Soul in Seoul
African American Popular Music and K-pop
K-pop (Korean popular music) reigns as one of the most popular music genres in the world today, a phenomenon that appeals to listeners of all ages and nationalities. In Soul in Seoul: African American Popular Music and K-pop, Crystal S. Anderson examines the most important and often overlooked aspect of K-pop: the music itself. She demonstrates how contemporary K-pop references and incorporates musical and performative elements of African American popular music culture as well as the ways that fans outside of Korea understand these references.
K-pop emerged in the 1990s with immediate global aspirations, combining musical elements from Korean and foreign cultures, particularly rhythm and blues genres of black American popular music. Korean solo artists and groups borrow from and cite instrumentation and vocals of R&B genres, especially hip-hop. They also enhance the R&B tradition by utilizing Korean musical strategies. These musical citational practices are deemed authentic by global fans who function as part of K-pop’s music press and promotional apparatus. K-pop artists also cite elements of African American performance in Korean music videos. These disrupt stereotyped representations of Asian and African American performers. Through this process K-pop has arguably become a branch of a global R&B tradition. Anderson argues that Korean pop groups participate in that tradition through cultural work that enacts a global form of crossover and by maintaining forms of authenticity that cannot be faked, and furthermore propel the R&B tradition beyond the black-white binary.
Soul in Seoul is a labor of love, and K-pop junkies will eat it up.’
Students and scholars of K-pop music will find this book a refreshing and thorough study of the subject.
Crystal S. Anderson offers innovative and original approaches in interpreting K-pop music culture. Instead of emphasizing K-pop within Korean studies, Soul in Seoul positions its focus within a traditional American studies context in addition to fan studies to highlight the influence of African American pop music in K-pop culture. Anderson’s unique and rich research, tracing the intertextuality of K-pop influenced by African American music, including R&B, provides new insights on K-pop music, fan studies, and globalization theory.
This book is a must-read for students, audiences, and citizens who have an interest in and curiosity about the globalization of music and popular culture.
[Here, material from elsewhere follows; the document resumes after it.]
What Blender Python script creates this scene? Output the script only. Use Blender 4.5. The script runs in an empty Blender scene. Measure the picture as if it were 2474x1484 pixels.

By employing diverse approaches ranging from musicology, cultural studies, political economy, Korean studies and American studies, Anderson not only makes sense of K-pop and its connection to African American music in a different way, but she does so in the most understandable and authentic way. While Anderson’s analyses are sharp and authoritative, readers will find her deep love and affection for both K-pop and African American music in this masterpiece.
Crystal S. Anderson brings forth another pioneering study, a book destined to become a foundational text in our understanding of K-pop. This informative and insightful book examines the global influence of African American expressive culture and how it shapes and is reshaped in the transnational exchange of popular music forms.
Crystal S. Anderson is affiliate faculty in Korean studies, Department of Modern and Classical Languages at George Mason University. She is author of Beyond “The Chinese Connection”: Contemporary Afro-Asian Cultural Production, published by University Press of Mississippi. Her work has appeared in African American Review, Ethnic Studies Review, and Extrapolation.